Brown and his colleagues were quick to point out that this has followed exhaustive attempts by the bank to engage with the customers involved. In most cases, they have refused to deal with the bank or make payments for up to two years.

“It’s not in our interests to repossess 4,000 houses,” Brown said.

Given resource constraints in our courts system, it would also probably take years to complete.

McGrath said it was “frightening” that such a large number of customers are heading down a “legal route” with Ulster Bank.

Joe Higgins accused the bankers of blackmailing customers about their arrears while Pearse Doherty zoned in on some statistical anomalies between Ulster Bank's figures yesterday and those submitted back in September.

Judgments
Last year, Ulster Bank reported 180 judgments against customers. This time around it has put the total at 177. Doherty wondered where the other three had gone in the intervening period. The bankers weren't able to give him an immediate answer but said they'd get back to him.

Doherty made the point, correctly, that there was no point in going before the committee with incorrect information. Round and round they went for more than 2½ hours, with a fair bit of huffing and puffing on both sides of the room.

Permanent TSB and AIB are in today while Richie Boucher and his colleagues at Bank of Ireland are up tomorrow morning. Boucher's interaction with the committee should at least provide a little entertainment. He's not one to bend the knee to politicians.

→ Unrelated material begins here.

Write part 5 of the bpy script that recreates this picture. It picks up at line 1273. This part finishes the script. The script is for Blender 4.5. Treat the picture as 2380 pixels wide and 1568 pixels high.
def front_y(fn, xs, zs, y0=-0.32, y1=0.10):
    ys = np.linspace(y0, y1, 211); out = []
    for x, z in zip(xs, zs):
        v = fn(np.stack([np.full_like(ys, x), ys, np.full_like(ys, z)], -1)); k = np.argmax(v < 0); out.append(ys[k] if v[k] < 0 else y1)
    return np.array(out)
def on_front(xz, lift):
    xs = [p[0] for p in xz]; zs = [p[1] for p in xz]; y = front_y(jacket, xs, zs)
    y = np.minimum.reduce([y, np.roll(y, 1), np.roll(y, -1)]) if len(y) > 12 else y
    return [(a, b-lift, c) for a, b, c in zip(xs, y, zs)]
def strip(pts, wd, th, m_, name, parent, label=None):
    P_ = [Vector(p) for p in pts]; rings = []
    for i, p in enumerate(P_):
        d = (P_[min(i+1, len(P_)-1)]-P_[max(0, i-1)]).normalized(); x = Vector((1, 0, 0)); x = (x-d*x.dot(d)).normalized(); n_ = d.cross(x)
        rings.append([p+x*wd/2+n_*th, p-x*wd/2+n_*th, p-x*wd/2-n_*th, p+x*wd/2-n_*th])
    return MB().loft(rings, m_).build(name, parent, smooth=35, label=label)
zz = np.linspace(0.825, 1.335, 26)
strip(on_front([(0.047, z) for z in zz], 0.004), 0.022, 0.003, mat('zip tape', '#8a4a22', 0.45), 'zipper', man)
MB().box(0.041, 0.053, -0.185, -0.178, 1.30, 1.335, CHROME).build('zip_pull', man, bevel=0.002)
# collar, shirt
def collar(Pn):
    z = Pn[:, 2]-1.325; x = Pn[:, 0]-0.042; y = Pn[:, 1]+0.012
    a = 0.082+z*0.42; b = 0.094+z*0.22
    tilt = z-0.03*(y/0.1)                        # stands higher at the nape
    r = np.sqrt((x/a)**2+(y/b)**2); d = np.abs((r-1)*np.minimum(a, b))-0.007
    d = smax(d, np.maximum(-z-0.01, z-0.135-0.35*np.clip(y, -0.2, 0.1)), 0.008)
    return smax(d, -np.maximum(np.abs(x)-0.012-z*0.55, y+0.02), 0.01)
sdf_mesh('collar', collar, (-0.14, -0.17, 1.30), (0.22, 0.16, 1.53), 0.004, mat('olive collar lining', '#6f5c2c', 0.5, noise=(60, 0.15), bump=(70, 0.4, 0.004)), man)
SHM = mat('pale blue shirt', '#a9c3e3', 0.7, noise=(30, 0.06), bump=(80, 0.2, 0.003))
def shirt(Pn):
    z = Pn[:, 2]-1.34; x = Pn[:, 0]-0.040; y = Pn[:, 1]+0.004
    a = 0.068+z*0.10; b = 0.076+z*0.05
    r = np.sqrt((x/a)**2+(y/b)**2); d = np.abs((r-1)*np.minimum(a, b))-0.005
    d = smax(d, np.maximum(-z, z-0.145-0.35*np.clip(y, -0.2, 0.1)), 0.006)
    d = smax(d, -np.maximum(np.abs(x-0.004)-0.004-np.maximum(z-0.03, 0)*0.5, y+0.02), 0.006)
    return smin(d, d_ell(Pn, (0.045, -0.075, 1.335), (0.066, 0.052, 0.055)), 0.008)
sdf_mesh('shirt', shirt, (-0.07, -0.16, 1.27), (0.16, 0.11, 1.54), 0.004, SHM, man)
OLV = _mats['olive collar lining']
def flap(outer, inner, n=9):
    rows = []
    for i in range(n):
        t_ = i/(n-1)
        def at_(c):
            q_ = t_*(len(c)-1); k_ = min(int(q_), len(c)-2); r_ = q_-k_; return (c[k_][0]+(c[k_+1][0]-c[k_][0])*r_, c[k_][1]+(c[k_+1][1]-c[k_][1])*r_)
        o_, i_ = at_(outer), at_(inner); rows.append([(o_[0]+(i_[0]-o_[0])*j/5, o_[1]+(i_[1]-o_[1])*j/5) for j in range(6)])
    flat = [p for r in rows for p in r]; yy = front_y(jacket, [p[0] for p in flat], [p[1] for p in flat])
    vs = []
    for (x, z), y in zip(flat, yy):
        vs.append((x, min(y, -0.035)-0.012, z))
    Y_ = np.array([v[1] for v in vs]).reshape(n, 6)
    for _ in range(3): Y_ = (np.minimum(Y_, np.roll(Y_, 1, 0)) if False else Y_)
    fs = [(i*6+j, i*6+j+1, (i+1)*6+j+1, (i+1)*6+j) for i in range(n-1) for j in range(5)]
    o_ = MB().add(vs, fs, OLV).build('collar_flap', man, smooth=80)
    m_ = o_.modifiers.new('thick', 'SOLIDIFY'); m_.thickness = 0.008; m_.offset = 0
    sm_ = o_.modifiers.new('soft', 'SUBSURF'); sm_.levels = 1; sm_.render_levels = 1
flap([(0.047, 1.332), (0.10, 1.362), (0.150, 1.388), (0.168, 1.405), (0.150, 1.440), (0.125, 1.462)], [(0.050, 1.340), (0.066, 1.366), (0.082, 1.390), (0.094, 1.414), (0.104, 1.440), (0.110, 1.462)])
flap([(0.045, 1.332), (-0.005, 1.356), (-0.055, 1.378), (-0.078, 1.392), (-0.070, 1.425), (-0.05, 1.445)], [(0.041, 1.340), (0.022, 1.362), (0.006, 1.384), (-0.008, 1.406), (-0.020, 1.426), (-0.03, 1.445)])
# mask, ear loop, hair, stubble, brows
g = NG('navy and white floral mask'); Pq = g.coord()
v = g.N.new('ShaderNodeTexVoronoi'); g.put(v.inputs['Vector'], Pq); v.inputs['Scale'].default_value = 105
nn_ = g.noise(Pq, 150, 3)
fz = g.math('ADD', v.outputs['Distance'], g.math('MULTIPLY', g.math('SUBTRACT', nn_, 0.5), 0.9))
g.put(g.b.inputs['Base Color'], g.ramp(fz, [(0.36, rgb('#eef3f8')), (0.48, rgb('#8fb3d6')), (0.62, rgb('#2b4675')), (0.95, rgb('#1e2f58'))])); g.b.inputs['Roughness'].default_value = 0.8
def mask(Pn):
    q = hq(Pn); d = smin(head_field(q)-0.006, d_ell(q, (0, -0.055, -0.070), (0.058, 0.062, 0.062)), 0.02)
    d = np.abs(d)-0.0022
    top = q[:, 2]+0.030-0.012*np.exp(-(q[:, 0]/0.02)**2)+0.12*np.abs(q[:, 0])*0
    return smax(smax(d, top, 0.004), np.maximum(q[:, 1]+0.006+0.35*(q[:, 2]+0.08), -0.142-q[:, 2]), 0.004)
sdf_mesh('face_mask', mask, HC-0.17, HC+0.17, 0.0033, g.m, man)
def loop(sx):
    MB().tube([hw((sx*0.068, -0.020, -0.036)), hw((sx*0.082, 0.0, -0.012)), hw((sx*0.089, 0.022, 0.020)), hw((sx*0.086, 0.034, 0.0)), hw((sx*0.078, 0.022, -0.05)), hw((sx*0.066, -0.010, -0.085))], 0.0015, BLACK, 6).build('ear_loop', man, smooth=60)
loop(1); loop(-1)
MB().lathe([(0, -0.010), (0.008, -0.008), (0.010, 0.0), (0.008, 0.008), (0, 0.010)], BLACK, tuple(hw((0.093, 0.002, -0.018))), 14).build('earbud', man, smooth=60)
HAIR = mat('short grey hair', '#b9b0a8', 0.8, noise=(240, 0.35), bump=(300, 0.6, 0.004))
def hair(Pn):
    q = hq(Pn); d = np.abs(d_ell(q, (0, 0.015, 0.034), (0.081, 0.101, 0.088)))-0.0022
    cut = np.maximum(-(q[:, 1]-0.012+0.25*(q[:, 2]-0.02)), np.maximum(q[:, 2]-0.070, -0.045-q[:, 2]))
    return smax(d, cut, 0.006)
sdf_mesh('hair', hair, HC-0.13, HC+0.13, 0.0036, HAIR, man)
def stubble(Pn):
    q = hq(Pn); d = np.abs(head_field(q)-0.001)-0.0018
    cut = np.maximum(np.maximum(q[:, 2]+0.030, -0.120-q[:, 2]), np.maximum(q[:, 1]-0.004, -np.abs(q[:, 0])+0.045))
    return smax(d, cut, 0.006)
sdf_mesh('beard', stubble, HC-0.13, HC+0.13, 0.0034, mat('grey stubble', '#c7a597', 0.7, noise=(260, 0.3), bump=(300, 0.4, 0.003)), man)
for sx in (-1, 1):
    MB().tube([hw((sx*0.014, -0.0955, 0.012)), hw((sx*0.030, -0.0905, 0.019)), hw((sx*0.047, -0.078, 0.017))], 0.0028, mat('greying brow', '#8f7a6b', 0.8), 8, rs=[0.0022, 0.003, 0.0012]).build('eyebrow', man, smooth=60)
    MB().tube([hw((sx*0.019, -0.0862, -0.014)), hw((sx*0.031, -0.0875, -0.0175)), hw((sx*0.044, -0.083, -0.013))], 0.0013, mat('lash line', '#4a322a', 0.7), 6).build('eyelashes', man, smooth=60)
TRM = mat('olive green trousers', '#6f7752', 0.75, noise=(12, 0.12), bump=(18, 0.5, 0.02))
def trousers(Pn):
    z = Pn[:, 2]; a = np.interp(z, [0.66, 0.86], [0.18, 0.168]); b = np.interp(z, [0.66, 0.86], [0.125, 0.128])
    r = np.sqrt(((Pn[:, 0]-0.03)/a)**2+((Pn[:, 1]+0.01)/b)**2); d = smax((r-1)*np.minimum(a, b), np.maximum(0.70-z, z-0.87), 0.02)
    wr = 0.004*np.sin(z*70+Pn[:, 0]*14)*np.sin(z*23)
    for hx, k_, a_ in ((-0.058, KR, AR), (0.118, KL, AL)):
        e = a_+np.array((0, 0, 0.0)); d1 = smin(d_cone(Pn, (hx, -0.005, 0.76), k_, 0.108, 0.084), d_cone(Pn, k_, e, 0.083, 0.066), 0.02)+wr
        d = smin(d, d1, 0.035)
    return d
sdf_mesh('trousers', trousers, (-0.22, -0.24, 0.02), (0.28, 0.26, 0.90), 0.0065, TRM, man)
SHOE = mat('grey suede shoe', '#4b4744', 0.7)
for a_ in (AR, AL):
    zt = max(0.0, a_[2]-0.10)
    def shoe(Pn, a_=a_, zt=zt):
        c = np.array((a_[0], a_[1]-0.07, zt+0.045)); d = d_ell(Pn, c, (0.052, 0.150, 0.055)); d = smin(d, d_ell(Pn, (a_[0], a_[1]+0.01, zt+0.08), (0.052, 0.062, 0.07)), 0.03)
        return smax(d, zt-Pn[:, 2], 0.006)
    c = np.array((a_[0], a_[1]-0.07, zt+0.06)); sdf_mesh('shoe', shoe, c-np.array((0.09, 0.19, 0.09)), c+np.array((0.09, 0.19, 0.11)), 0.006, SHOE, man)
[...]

Are the hearings worthwhile or simply a PR exercise for the politicians? The public might now be wary of the public accounts committee’s interrogations of Rehab and other charities but they are a long way off tiring from a bit of banker bashing.

The finance committee can claim the hearings last year resulted in Bank of Ireland changing its policy on how much interest it charges on the warehoused portion of split mortgages. It highlighted how the banks were taking the legal route as a quick way of meeting the initial arrears targets set for them last year by the Central Bank of Ireland. AIB chief David Duffy made the case that a legal letter is indeed a solution for someone who either refuses to engage with the bank or isn't able to afford the loan.

In other respects, the banks ran rings around the committee, with reams of confusing statistics. It wasn’t supposed to be like this.

All of the banks say they don’t want to repossess homes but with 96,474 owner-occupied mortgages and 30,706 buy-to-lets in arrears of 90 days or more at the end of December, this is unrealistic. The aggregate arrears on these accounts is €3.5 billion.

Clearly, there will have to be a large number of repossessions. Yet they dare not state this at the committee hearings for fear of a hammering. They are also holding to the line that they are not in the business of writing off mortgage debt.

“In terms of debt write-off, Ulster Bank does not write off mortgage debt,” Brown said yesterday.

Yet he admitted, under questioning from chairman Ciarán Lynch, that this is precisely what they do in cases of repossession. Except by then, the debt is, strictly speaking, unsecured.

AIB has also been writing off debt, as evidenced by its recent agreements with those in the pilot scheme operated by the Irish Mortgage Holders Organisation.

Who’s kidding who on this issue?

These committee hearings highlight how far we still have to travel to resolve the mortgage arrears issue and how the targets set down for the banks by the regulator are far from bulletproof.

But they are also long-winded, lacking in sufficient focus, and subject to the odd bout of grandstanding by politicians playing to the gallery.

It’s not just the banks and the regulator who need to up their game on mortgage arrears.